Ella es periodista y escritora, nacida en Perú, educada en un colegio francés en Lima y migrada a Pekín siendo apenas adolescente. Habiendo estudiado en Nueva York se dedica a escribir en inglés sobre material recogido en chino. Sus textos comparte con poetas y en chino, con los amigos y la familia se comunica además en castellano y francés. Son demasiadas lenguas, siendo el chino la más distante, sólo lingüísticamente hablando, pues para Isolda Morillo es la lengua en la que expresa lo íntimo. Mi peregrinaje termina aquí, sobre una loma a pocos pasos de la casa donde me siento con Isolda a compartir un cigarrillo de marca japonesa junto a una fuente de agua puesta para quienes recorren ese camino para llegar a Santiago de Compostela.

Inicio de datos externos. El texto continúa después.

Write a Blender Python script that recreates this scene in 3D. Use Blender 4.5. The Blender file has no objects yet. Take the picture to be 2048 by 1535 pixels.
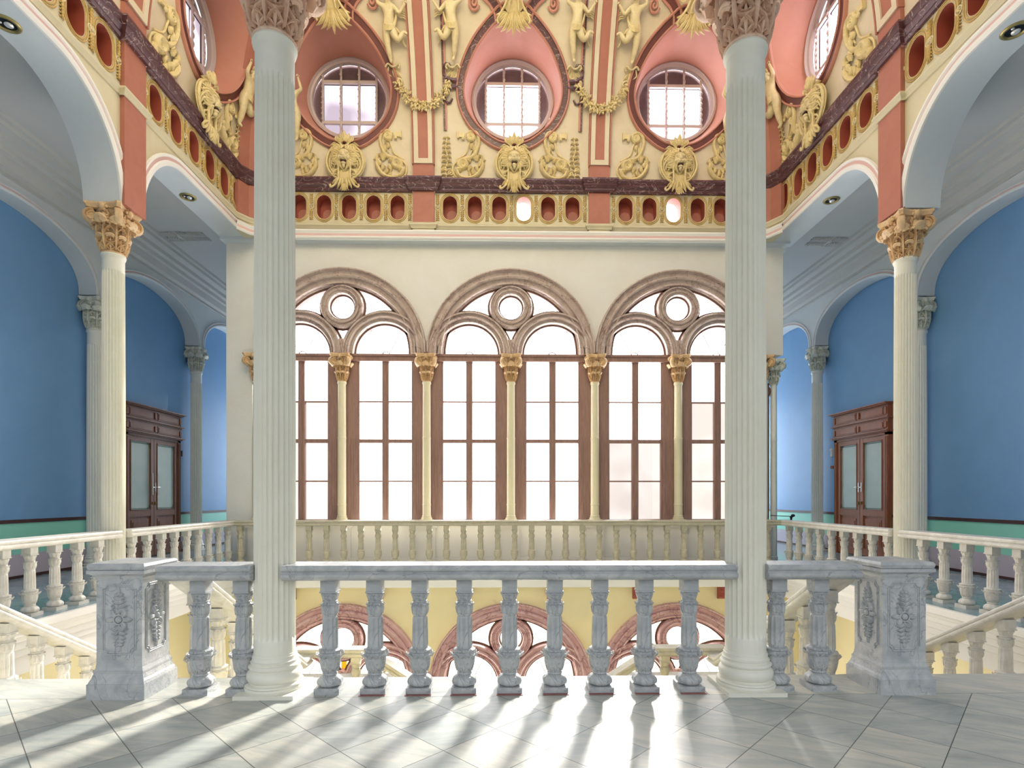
import bpy, math, random
from mathutils import Vector, Matrix
random.seed(7)
PI = math.pi
C = bpy.context.scene.collection
sin, cos = math.sin, math.cos

# ------------------------------------------------------------------ mesh builder
class MB:
    def __init__(s):
        s.v = []; s.f = []; s.m = []; s.X = None
    def add(s, vs, fs, mi=0):
        o = len(s.v)
        if s.X is not None:
            vs = [tuple(s.X @ Vector(p)) for p in vs]
        s.v += [tuple(p) for p in vs]
        for f in fs:
            s.f.append(tuple(i + o for i in f)); s.m.append(mi)
    def box(s, x0, x1, y0, y1, z0, z1, mi=0):
        s.add([(x0,y0,z0),(x1,y0,z0),(x1,y1,z0),(x0,y1,z0),(x0,y0,z1),(x1,y0,z1),(x1,y1,z1),(x0,y1,z1)],
              [(0,3,2,1),(4,5,6,7),(0,1,5,4),(1,2,6,5),(2,3,7,6),(3,0,4,7)], mi)
    def grid(s, P, mi=0, cu=False, cv=False):
        nu, nv = len(P), len(P[0])
        vs = [p for r in P for p in r]; fs = []
        for i in range(nu if cu else nu-1):
            for j in range(nv if cv else nv-1):
                i2 = (i+1) % nu; j2 = (j+1) % nv
                fs.append((i*nv+j, i2*nv+j, i2*nv+j2, i*nv+j2))
        s.add(vs, fs, mi)
    def lathe(s, prof, seg=32, fn=None, c=(0,0,0), mi=0, cap=True, sq=None):
        P = []
        for (r, z) in prof:
            row = []
            for k in range(seg):
                a = 2*PI*k/seg
                rr = fn(a, z, r) if fn else r
                row.append((c[0]+rr*cos(a), c[1]+rr*sin(a), c[2]+z))
            P.append(row)
        s.grid(P, mi, cv=True)
        if cap:
            n = len(prof)
            for r_i in (0, n-1):
                s.add(P[r_i], [tuple(range(seg))], mi)
    def prism(s, poly, w0, w1, to3, mi=0, mi_side=None):
        """poly 2D (simple) extruded from w0 to w1 with to3(u,v,w)"""
        from mathutils.geometry import tessellate_polygon
        n = len(poly)
        tr = tessellate_polygon([[Vector((p[0], p[1], 0)) for p in poly]])
        A = [to3(p[0], p[1], w0) for p in poly]; B = [to3(p[0], p[1], w1) for p in poly]
        s.add(A, [tuple(t) for t in tr], mi); s.add(B, [tuple(t) for t in tr], mi)
        s.add(A+B, [(i, (i+1) % n, n+(i+1) % n, n+i) for i in range(n)], mi if mi_side is None else mi_side)
    def sweep(s, path, prof, to3, mi=0, closed=False, mis=None):
        """2D path, profile (n offset to the left, w), to3(u,v,w)"""
        n = len(path); N = []
        for i in range(n):
            a = path[(i-1) % n] if (closed or i > 0) else None
            b = path[(i+1) % n] if (closed or i < n-1) else None
            p = path[i]
            ds = []
            if a is not None: ds.append((p[0]-a[0], p[1]-a[1]))
            if b is not None: ds.append((b[0]-p[0], b[1]-p[1]))
            ns = []
            for d in ds:
                l = math.hypot(*d) or 1e-9
                ns.append((-d[1]/l, d[0]/l))
            if len(ns) == 2:
                mx, my = ns[0][0]+ns[1][0], ns[0][1]+ns[1][1]
                l = math.hypot(mx, my) or 1e-9; mx /= l; my /= l
                k = 1/max(.35, mx*ns[0][0]+my*ns[0][1])
                N.append((mx*k, my*k))
            else: N.append(ns[0])
        P = [[to3(p[0]+q[0]*a, p[1]+q[1]*a, b) for (a, b) in prof] for p, q in zip(path, N)]
        if mis is None: s.grid(P, mi, cu=closed)
        else:
            for j in range(len(prof)-1):
                s.grid([[r[j], r[j+1]] for r in P], mis[j], cu=closed)
        if not closed and mis is None:
            s.add(P[0], [tuple(range(len(prof)))], mi); s.add(P[-1], [tuple(range(len(prof)))], mi)
    def tube(s, pts, rad, seg=8, mi=0, up=None, asp=1.0, cap=True):
        pts = [Vector(p) for p in pts]; n = len(pts)
        if not hasattr(rad, '__len__'): rad = [rad]*n
        T = []
        for i in range(n):
            t = pts[min(i+1, n-1)]-pts[max(i-1, 0)]
            T.append(t.normalized() if t.length > 1e-9 else Vector((0,0,1)))
        if up is None:
            u = Vector((0,0,1)) if abs(T[0].z) < .9 else Vector((1,0,0))
        else: u = Vector(up)
        P = []; U = u
        for i in range(n):
            if up is None:
                U = (U - T[i]*U.dot(T[i])); U = U.normalized() if U.length > 1e-6 else Vector((1,0,0))
            else:
                U = Vector(up)
            V = T[i].cross(U).normalized()
            P.append([tuple(pts[i]+U*cos(2*PI*k/seg)*rad[i]*asp+V*sin(2*PI*k/seg)*rad[i]) for k in range(seg)])
        s.grid(P, mi, cv=True)
        if cap:
            s.add(P[0], [tuple(range(seg))], mi); s.add(P[-1], [tuple(range(seg))], mi)
    def ball(s, c, r, seg=12, rings=8, mi=0, rot=None):
        if not hasattr(r, '__len__'): r = (r, r, r)
        P = []
        for i in range(rings+1):
            ph = PI*i/rings; row = []
            for k in range(seg):
                a = 2*PI*k/seg
                q = Vector((r[0]*sin(ph)*cos(a), r[1]*sin(ph)*sin(a), r[2]*cos(ph)))
                if rot is not None: q = rot @ q
                row.append((c[0]+q.x, c[1]+q.y, c[2]+q.z))
            P.append(row)
        s.grid(P, mi, cv=True)
    def petal(s, cx, cz, L, W, ang, h, y=0, mi=0, ns=7, nt=4, bend=0.0):
        """leaf shaped relief lying on the plane y, pointing along ang (in x-z), rising h towards -y"""
        P = []
        for i in range(ns):
            q = i/(ns-1)
            w = W*max(.03, sin(PI*min(1, q*.93+.05)))**.75*(1-.35*q)
            row = []
            for j in range(-nt, nt+1):
                t = j/nt
                lx = q*L; ly = w*t
                b = bend*q*q
                xx = lx*cos(b)-ly*sin(b); yy = lx*sin(b)+ly*cos(b)
                hh = h*(sin(PI*(.1+.85*q))**.5)*(1-t*t)**.5*(1-.28*(1 if j == 0 else 0))
                row.append((cx+xx*cos(ang)-yy*sin(ang), y-hh, cz+xx*sin(ang)+yy*cos(ang)))
            P.append(row)
        s.grid(P, mi)
    def rtube(s, pts, rad, y=0, asp=1.0, seg=8, mi=0):
        """relief tube along 2D points (x,z) at depth y"""
        s.tube([(p[0], y if len(p) < 3 else p[2], p[1]) for p in pts], rad, seg=seg, mi=mi, up=(0,1,0), asp=asp)
    def mesh(s, name, mats, smooth=35):
        me = bpy.data.meshes.new(name)
        me.from_pydata(s.v, [], s.f)
        for m in mats: me.materials.append(m)
        if len(mats) > 1: me.polygons.foreach_set('material_index', s.m)
        me.validate(); me.update()
        import bmesh
        bm = bmesh.new(); bm.from_mesh(me)
        bmesh.ops.remove_doubles(bm, verts=bm.verts, dist=1e-5)
        bmesh.ops.recalc_face_normals(bm, faces=bm.faces)
        bm.to_mesh(me); bm.free()
        if smooth:
            me.shade_smooth(); me.set_sharp_from_angle(angle=math.radians(smooth))
        return me
    def build(s, name, mat, parent=None, smooth=35, loc=None):
        mats = mat if isinstance(mat, (list, tuple)) else [mat]
        o = bpy.data.objects.new(name, s.mesh(name, mats, smooth)); C.objects.link(o)
        if parent is not None: o.parent = parent
        if loc: o.location = loc
        return o

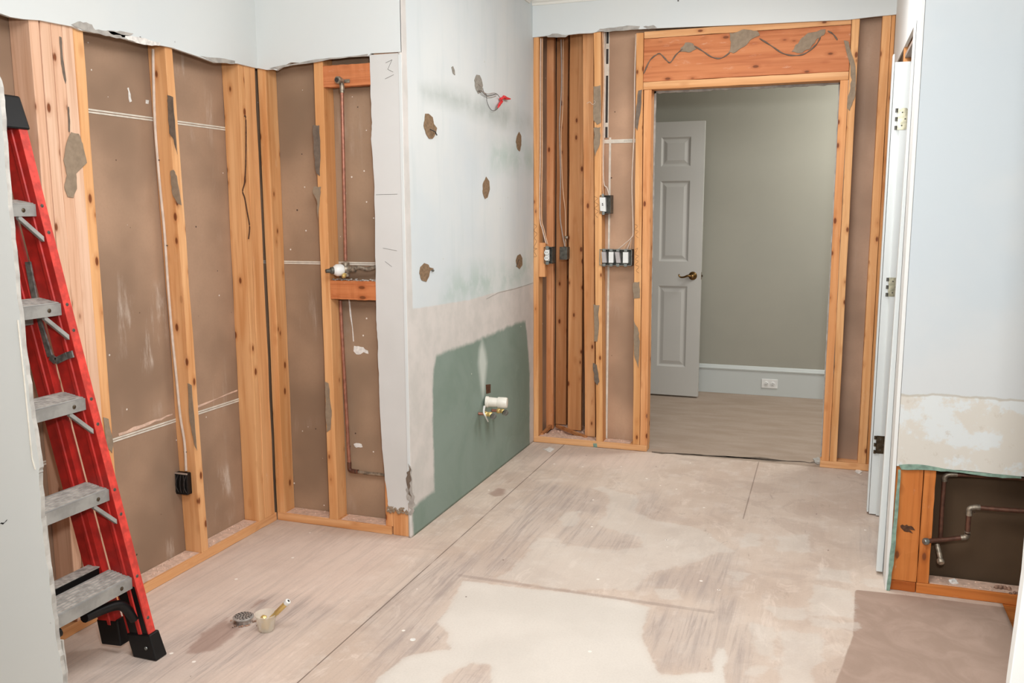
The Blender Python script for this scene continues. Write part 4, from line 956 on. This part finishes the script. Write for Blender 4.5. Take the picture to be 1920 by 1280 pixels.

Me es difícil llegar a comprenderla, no por la fluidez de sus cuatro lenguas, sino por esa experiencia suya que me resulta doblemente compleja. Me cohíbo de hacerle las preguntas estándar del lingüista aprendiz y la dejo contarme su relato publicado recientemente en chino: El amante ideal (理想情人, 2016). Me lo imagino, traducido al alemán; me imagino a la niña trasladada a China y que mira las estrellas desde aquel otro planeta. Recuerdo correr tras mi madre a los tres años de edad al percatarme que no comprendo a nadie en ese nido en que me ha puesto y cuya puerta roja se cierra ahora sólo para mi. En vano corro para traspasarla. Soy yo ahora la estrella fugaz que se extingue en un parpadeo volando a 8.000 km/h al ingresar a la atmósfera de aquel pueblo calmado. Isolda me enseña que los anhelos de acumular textos, lenguas o pasaportes tampoco nos acercan a la experiencia única de, por ejemplo, hurtar una coronta de choclo –como en Perú decimos– de la planta de maíz entre caballos medio salvajes y cercos eléctricos, a veces con carga eléctrica y otras veces no.